To clean house refers to the act of making significant changes by removing existing elements, typically in a decisive manner, to make way for new ones. This term is commonly used in two main contexts: organizational restructuring and financial portfolio management.

  • Organizational Restructuring: When a new leader takes charge of an organization, they might decide to clean house by replacing a substantial number of existing employees, particularly in management roles, with new personnel. This is often done to introduce fresh perspectives, improve performance, or address systemic issues.

    Example: After a major airline reported several quarters of significant financial losses and customer service complaints, its board of directors appointed a new CEO. The new CEO promptly announced a plan to clean house, replacing the entire executive leadership team and several regional managers with individuals known for their turnaround expertise and customer-centric approaches.

    Explanation: This example illustrates the organizational meaning of "clean house" because the new CEO is discharging a considerable number of existing management employees to bring in new talent and implement a new strategy to revitalize the struggling airline.
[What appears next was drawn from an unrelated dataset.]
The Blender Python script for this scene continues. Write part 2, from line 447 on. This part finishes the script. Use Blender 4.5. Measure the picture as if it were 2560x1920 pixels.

  • Financial Portfolio Management: In the context of investments, an investor might decide to clean house by selling off a significant portion of their securities (such as stocks, bonds, or mutual funds) that no longer align with their investment goals, risk tolerance, or performance expectations. This action is taken to rebalance the portfolio or free up capital for new, more suitable investments.

    Example: An individual investor, nearing retirement, reviewed their aggressive growth stock portfolio. Realizing that many of their tech stocks had become highly volatile and no longer met their need for stable, income-generating assets, they decided to clean house by selling off those high-risk holdings and reinvesting the proceeds into more conservative dividend stocks and bonds.

    Explanation: This scenario demonstrates "clean house" in a financial context, as the investor is selling securities that no longer meet their revised investment requirements (stability and income), making way for a portfolio better suited to their current financial goals.

Simple Definition

"Clean house" is a slang term with two primary meanings. In a business context, it refers to discharging a significant number of employees, typically in management, to bring in new personnel. In finance, it means selling off securities that no longer meet an investor's specific requirements or goals.